[Data shown start]
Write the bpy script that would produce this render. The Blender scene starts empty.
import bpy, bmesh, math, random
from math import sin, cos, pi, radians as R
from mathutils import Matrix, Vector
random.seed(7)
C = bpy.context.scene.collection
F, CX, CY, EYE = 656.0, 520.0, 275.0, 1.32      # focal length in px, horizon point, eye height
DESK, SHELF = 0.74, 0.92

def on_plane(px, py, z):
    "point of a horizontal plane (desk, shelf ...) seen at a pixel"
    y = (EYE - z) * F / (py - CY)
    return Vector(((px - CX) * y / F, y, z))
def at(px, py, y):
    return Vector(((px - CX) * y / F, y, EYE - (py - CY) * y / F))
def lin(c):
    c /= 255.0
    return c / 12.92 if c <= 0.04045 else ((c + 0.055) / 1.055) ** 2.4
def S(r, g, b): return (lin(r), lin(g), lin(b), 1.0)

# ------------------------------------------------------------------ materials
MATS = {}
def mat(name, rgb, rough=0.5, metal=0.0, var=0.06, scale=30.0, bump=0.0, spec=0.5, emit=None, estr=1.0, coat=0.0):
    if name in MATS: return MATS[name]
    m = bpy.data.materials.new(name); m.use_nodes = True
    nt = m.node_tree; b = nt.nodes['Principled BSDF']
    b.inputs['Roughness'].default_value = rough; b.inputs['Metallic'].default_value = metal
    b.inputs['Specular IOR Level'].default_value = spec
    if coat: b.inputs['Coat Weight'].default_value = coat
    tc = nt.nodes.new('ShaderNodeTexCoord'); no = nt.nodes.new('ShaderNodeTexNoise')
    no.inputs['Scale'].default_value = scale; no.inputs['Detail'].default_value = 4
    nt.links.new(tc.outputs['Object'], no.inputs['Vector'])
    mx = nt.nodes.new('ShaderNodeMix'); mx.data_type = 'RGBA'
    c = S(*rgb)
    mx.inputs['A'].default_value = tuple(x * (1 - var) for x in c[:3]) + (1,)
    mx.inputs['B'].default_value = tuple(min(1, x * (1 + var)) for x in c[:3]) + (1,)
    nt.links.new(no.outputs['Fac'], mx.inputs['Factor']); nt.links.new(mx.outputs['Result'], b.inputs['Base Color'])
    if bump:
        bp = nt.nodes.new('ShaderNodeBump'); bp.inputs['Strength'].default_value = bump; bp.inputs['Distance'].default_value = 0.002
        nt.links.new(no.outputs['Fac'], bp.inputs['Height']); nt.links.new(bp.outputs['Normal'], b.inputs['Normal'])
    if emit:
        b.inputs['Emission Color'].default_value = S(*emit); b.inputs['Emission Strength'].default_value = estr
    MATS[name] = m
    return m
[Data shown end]
— Written exercise —
Everything from the first line of the material through the line containing "def S(r, g, b): return" is to be printed exactly; lines after that are to be left out.

— Written reply —
Write the bpy script that would produce this render. The Blender scene starts empty.
import bpy, bmesh, math, random
from math import sin, cos, pi, radians as R
from mathutils import Matrix, Vector
random.seed(7)
C = bpy.context.scene.collection
F, CX, CY, EYE = 656.0, 520.0, 275.0, 1.32      # focal length in px, horizon point, eye height
DESK, SHELF = 0.74, 0.92

def on_plane(px, py, z):
    "point of a horizontal plane (desk, shelf ...) seen at a pixel"
    y = (EYE - z) * F / (py - CY)
    return Vector(((px - CX) * y / F, y, z))
def at(px, py, y):
    return Vector(((px - CX) * y / F, y, EYE - (py - CY) * y / F))
def lin(c):
    c /= 255.0
    return c / 12.92 if c <= 0.04045 else ((c + 0.055) / 1.055) ** 2.4
def S(r, g, b): return (lin(r), lin(g), lin(b), 1.0)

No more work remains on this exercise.